ShinobiMusashi wrote: ↑Mon May 26, 2025 8:44 pm
One thing we do know and can say for sure that the 2002 realignment robbed us of 2 potentially classic all time great Brady vs Manning games in the 2002 season. They didn't play each other at all that year, Manning was 26 and Brady was 25. They played the first meeting in 2001 but Colts were bad that year, worst defense in the league under Mora's final season with them. 2002 the Colts had Dungy. If we pretend they don't realign the league in 2002 and just put Houston somewhere in the NFC, then that 2002 AFC East division is a banger son. All 5 teams would have been going at it. New England and Indianapolis in particular would have been really going at it for playoff spots.
Seeing how Indy's defense was that year I think they could have finished worse than they did irl, potentially getting swept by NE and NYJ and maybe even Miami too(Miami beat them in Indy that year). So if New England sweeps Indy that year and gets 10 wins instead of 9, and they get the tie breaker over the Browns for the playoff spot(the Browns now having 2 games against Titans and Jaguars could most likely change their 9-7 record they had in 2002). Those 2002 AFC playoffs just got a lot more interesting, especially if Jets got #3 seed and low seed wild card winner goes to Oakland black hole to face #1 seed Raiders.

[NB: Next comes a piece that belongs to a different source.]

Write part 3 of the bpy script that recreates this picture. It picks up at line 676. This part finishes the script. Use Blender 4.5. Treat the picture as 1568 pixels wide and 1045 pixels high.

Very interesting post! Never even thought of how the 2002 season, itself, actually turns out in a no-realignment hypothetical with simply Houston going to the NFC (again,
East, my preference) and nothing else thus making two conferences, now, with the 5-6-5 format thus still a mind-scrambler for the schedule-maker.
Yes with the AFC East being
real compact! IRL the Colts finish 10-6 elsewhere (in their new division, the South) with NJY, NE, and Mia each finishing 9-7 and Buffalo at 8-8 (who swept Miami). Of course with this 5-6-5 format in, now, both conferences you wouldn't know for sure every team who each of the five would play either within their conference or outside their conference. But, either way, yes indeed it would be a..."banger son" of a division race!
The Steelers, in that 'year of Maddox', don't win the Central due to
Tennessee still being in the division with them and,
yes, this makes it all the harder for the Browns to get in. You mean they'd actually have to wait until...
2020 to make their first playoff berth since coming back in '99??
In the NFC Central you would now have TWO games between Mike Sherman and Warren Sapp instead of just one! And considering that both finished 12-4 IRL in separate divisions, who ends up winning this division with BOTH teams still in it in 2002? This simply would have added
further example as to why the Bucs should have stayed in the 'Black and Blue'.
And how about the NFC West?? San Fran (10-6 IRL), Atlanta (9-6-1 IRL as well), Saints (9-7) along with the Rams (7-9) and Carolina (7-9) ought to really make that one, really, no less interesting than the AFC East!
Again, we would not know fully who'd play who either within the conference or outside of it due to the 5-6-5 x 5-6-5 format. Can anyone come up with a guess on how the formula would be?
Going by the every-three-year rotation all along, here's what the inter-conference set-up would have been for 2002...
AFC East vs NFC East
AFC Central vs NFC West
AFC West vs NFC Central
That's if they even still GO by that with this 5-6-5 in both conferences. Maybe the Rhodes mathematicians, I mean...schedule-makers, come up with a 21st Century version of those years following the merger. Or likely the matching-conferences rotation will continue on thus all being close to the way it was the three years leading up. Simply tweak what already was with the 31 teams to, maybe, a slightly simpler version now that there are an even amount of teams again. I lean with that.